Thursday, August 2, 2001
Calgary's News & Entertainment Weekly
FFWD Weekly
Books
by FFWD Staff
The New Sins
by David Byrne
McSweeney's Books
93 pages

Produced as an art project for the Valencia Bienale, The New Sins, the longest sustained piece of writing from former Talking Head David Byrne, is thought-provoking, somewhat irritating, and as attractive a fetish-object as you'll find.

It's bound in red faux-leather, and looks just like a hotel room Bible. Byrne's name is conspicuously absent, except for a tiny mention on the copyright page and on the fragile wraparound band, which also states "There is philosophy here, and other things that only a fool would try to describe."

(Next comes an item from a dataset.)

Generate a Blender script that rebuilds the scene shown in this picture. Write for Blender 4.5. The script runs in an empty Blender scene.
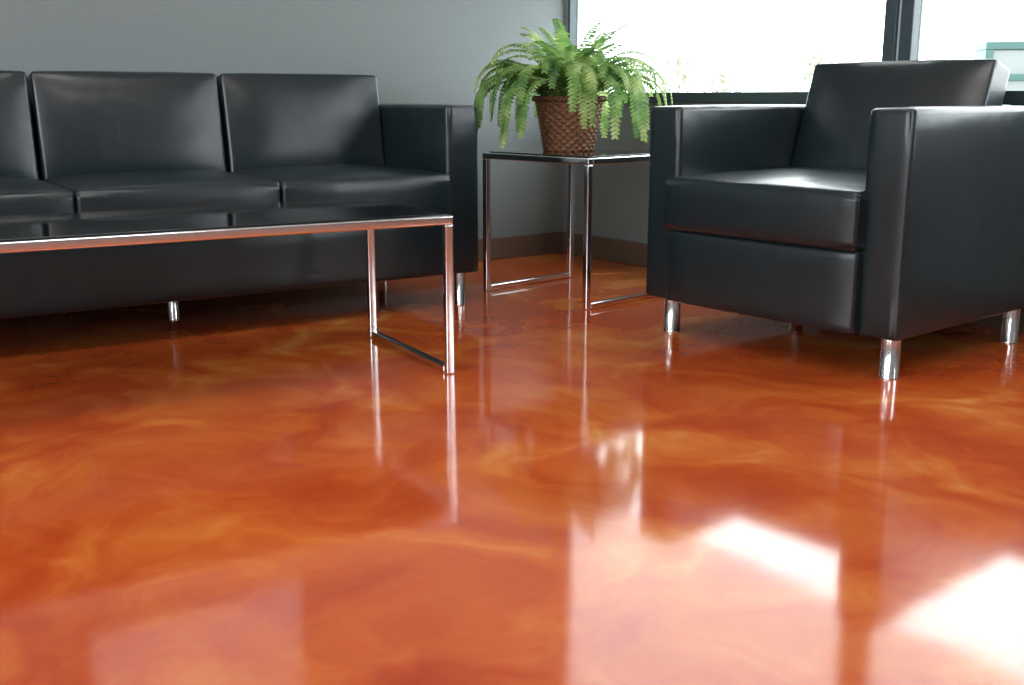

It does defy easy description. Profusely illustrated with Byrne's trademark marvellously banal and mysterious photographs, it is a book which subverts its own meanings at every turn, which is simultaneously ironic and serious, hilarious and frightening. It posits (correctly) that sin is relative, that "What was evil, despised, and abhorrent yesterday is admirable and cheered today." It then suggests a list of attributes we normally consider virtues which may be, in the context of our present culture, sins. These are: charity, sense of humour, beauty, thrift, ambition, hope, intelligence/knowledge, contentment, sweetness, honesty and cleanliness.

Byrne's explanations of why these are indeed sins are idiosyncratic and often contradictory. Honesty is decried because it presumes an essential truth, but beauty is proscribed because it is dishonest. Contentment is apparently a sin because it is the result of a lack of oxygen to the brain (!).

But the sins may not be sins at all. One of the best things about The New Sins (and almost everything about it is good) is that "everything is the exact opposite of that which it appears to be." Every sentence is, simultaneously, thesis and antithesis. Which makes for reading which stays with you and peeves you long after you've finished it.

If I have one complaint, it's that it's too compressed. Some passages verge on the inscrutably cryptic. Just like a hotel room Bible – but without the begats. But Byrne's work has always been like that, hovering on the edge of genius and profundity, then thumbing its nose at them, defying rationality and consistency. So there you have it. The New Sins, "Now in a pocket-sized edition priced so all can afford."